Preocupa-me, entretanto, o confronto que hoje se estabelece nos meios de comunicação entre a busca pela celeridade do processo, também princípio constitucional (razoável duração e eficiência), e as garantias constitucionais do devido processo legal (especialmente em seu aspecto processual ou procedimental: procedural due process of law), do duplo grau de jurisdição, da ampla defesa (com os recursos inerentes) e da dignidade da pessoa humana.
Queiramos ou não, o processo é uma relação jurídica de natureza técnica; e é a observância às regras processuais que valida e legitima a decisão final, sob pena de descambarmos diretamente da justiça (virtude) para o justiçamento (patologia).

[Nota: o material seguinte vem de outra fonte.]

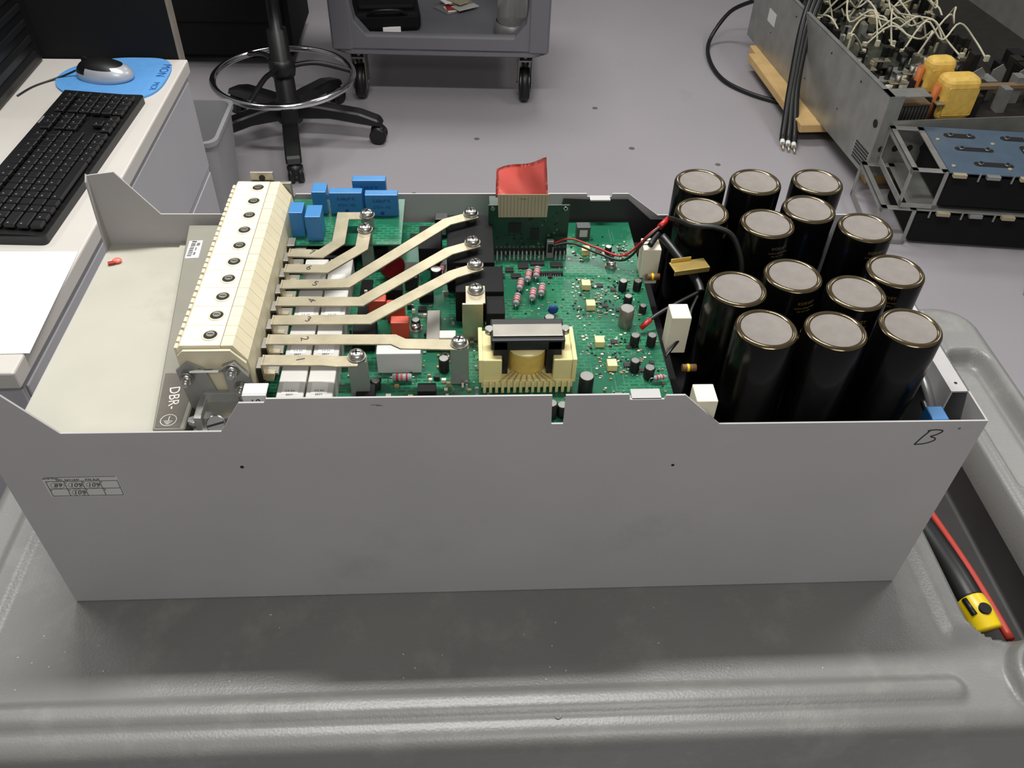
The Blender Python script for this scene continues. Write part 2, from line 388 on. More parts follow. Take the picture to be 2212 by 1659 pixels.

A questão central que me pus a analisar, então, com olhos mais de humanista do que de advogado, é se são cabíveis os embargos infringentes, porque, se são, não cabe, a meu ver, invocar a celeridade do processo para obstaculizar um direito da parte, o que constituiria tenebroso e teratológico precedente judicial, pronto a contaminar a esmo julgamentos outros e diversos.
CONSTITUIÇÃO AUTORIZOU
Veja-se, nesse contexto, que a Constituição da República de 1967 autorizou o Supremo Tribunal Federal a estabelecer o processo e o julgamento dos feitos (causas) de sua competência originária ou (conjunção aditiva, sentido de “e”) de recursos (afeitos à sua competência, como é óbvio):
Art. 115 – O Supremo Tribunal Federal funcionará em Plenário ou dividido em Turmas.
        Parágrafo único - O Regimento Interno estabelecerá:
        a) a competência do plenário além dos casos previstos no art. 114, n.º I, letras a, b , e, d, i, j e l , que lhe são privativos;
        b) a composição e a competência das Turmas;
        c) o processo e o julgamento dos feitos de sua competência originária ou de recurso;
        d) a competência de seu Presidente para conceder exequatur a cartas rogatórias de Tribunais estrangeiros.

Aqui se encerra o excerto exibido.